Monday, May 19, 2008

Iraq: Will We Ever Get Out?

And will we wind up Hucked in 2013?

Iraq: Will We Ever Get Out? is the title of an article by Thomas Powers in the New York Review of Books (article dated 04/30/08; issue date 05/29/08) that's well worth a read. A couple of excerpts:

The state of play in what some writers call the Greater Middle East is roughly this: 190,000 American troops are at the moment engaged in two unresolved hot wars in Iraq and Afghanistan. The magnitude of this endeavor is hard to exaggerate - two wars thousands of miles from home, covering a total area roughly as big as California and Texas, with a combined population of almost 60 million, speaking half a dozen major languages few Americans know. In addition, both wars are insurgencies, and in both the "enemy" is not a well-defined political, social, or military entity under central command, but something much more fluid. The difficulty of defining the "enemy" helps to explain why success, not to mention "victory," is so elusive. In Iraq and Afghanistan alike the Americans have been trying to establish a government of convenience—friendly to the West, moderate in politics, predictable in business, open to peace with Israel, hostile to Islamic fundamentalists. The United States has been trying to establish such governments in the Middle East for sixty years. (my emphasis)


... But in Afghanistan the United States and its reluctant NATO allies face a revived Taliban with the simplest of war aims - they want the foreigners to go. What is remarkable about the situation in Afghanistan - even astonishing - is that the Americans, after watching 100,000 Russians fight Afghans at great expense with no success for nine years, have signed on for a dose of the same. ...

... After their invasion in December 1979, the Russians walked into Kabul with ease, as invaders of Afghanistan invariably do, but after that it was mounting trouble all the way. The Russians paid a substantial price for thinking they could "win" if they stuck to it ...
Powers does a very good job at the end describing how a Democratic President, despite their initial intentions and despite public opposition to the Iraq War, could wind up having their Presidency and the chance for a major politica realignment favoring the Democrats wrecked by the wars in Iraq and Afghanistan:

[T]o my ear Clinton and Obama don't sound drained of hope or bright ideas, determined to cut losses and end the agony. Why should they? They're coming in fresh from the sidelines. Getting out, giving up, admitting defeat are not what we expect from the psychology of newly elected presidents who have just overcome all odds and battled through to personal victory. They've managed the impossible once; why not again? Planning for withdrawals might begin on Day One, but the plans will be hostage to events.

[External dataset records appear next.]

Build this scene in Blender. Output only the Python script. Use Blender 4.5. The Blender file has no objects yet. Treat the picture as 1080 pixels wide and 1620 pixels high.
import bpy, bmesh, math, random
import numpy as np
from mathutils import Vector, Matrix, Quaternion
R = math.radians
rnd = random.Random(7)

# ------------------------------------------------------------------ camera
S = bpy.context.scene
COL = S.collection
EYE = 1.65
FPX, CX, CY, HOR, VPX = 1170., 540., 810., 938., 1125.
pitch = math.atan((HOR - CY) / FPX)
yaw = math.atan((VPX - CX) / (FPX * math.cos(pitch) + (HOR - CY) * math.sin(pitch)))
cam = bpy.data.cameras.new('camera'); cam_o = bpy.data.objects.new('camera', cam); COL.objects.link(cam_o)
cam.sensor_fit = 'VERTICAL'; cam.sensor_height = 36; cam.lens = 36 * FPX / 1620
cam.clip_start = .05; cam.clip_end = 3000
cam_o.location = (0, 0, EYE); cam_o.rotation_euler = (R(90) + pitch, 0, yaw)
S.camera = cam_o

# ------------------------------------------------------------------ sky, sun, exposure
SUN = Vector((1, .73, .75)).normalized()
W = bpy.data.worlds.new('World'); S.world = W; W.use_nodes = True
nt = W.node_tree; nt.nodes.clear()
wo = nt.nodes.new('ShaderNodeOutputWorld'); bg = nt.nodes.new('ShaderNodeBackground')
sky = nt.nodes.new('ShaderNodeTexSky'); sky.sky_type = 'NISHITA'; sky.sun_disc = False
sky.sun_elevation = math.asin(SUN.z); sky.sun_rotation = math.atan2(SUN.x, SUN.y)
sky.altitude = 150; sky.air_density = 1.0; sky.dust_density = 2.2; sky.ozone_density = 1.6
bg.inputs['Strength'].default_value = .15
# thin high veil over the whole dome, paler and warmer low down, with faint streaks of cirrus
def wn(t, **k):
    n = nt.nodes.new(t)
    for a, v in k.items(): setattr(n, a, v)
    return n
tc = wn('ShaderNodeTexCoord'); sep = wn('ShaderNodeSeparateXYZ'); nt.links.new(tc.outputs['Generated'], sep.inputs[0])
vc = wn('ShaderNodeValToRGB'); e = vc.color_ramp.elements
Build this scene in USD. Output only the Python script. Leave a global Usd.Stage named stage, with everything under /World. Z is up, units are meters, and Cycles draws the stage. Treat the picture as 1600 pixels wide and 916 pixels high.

At first, perhaps, all runs smoothly. Then things begin to happen. The situation on the first day has altered by the tenth. Some faction of Iraqis joins or drops out of the fight. A troublesome law is passed, or left standing. A helicopter goes down with casualties in two digits. The Green Zone is hit by a new wave of rockets or mortars from Sadr City in Baghdad. The US Army protests that the rockets or mortars were provided by Iran. The new president warns Iran to stay out of the fight. The government in Tehran dismisses the warning. This is already a long-established pattern. Why should we expect it to change? So it goes. At an unmarked moment somewhere between the third and the sixth month a sea change occurs: Bush's war becomes the new president's war, and getting out means failure, means defeat, means rising opposition at home, means no second term. It's not hard to see where this is going.

We are committed in Afghanistan. We are not ready to leave Iraq. In both countries our friends are in trouble. The pride of American arms is at stake. The world is watching. To me the logic of events seems inescapable. Unless something quite unexpected happens, four years from now the presidential candidates will be arguing about two wars in Iraq and Afghanistan, one going into its ninth year, the other into its eleventh. The choice will be the one Americans hate most - get out or fight on. (my emphasis)
What has to happen in that case is that the peace movement and the Democratic base keep the pressure on the new Democratic administration to set a early timetable to get out of Iraq, refrain from escalating in Afghanistan and find some kind of sensible exist strategy out of Afghanistan.

Otherwise, we could wind up having four years of an Obama Presidency during which the Congressional Republicans obstruct everything from judicial nominations to a new national health-insurance program and wind up looking at President Mike Huckabee on a mission from God in 2013.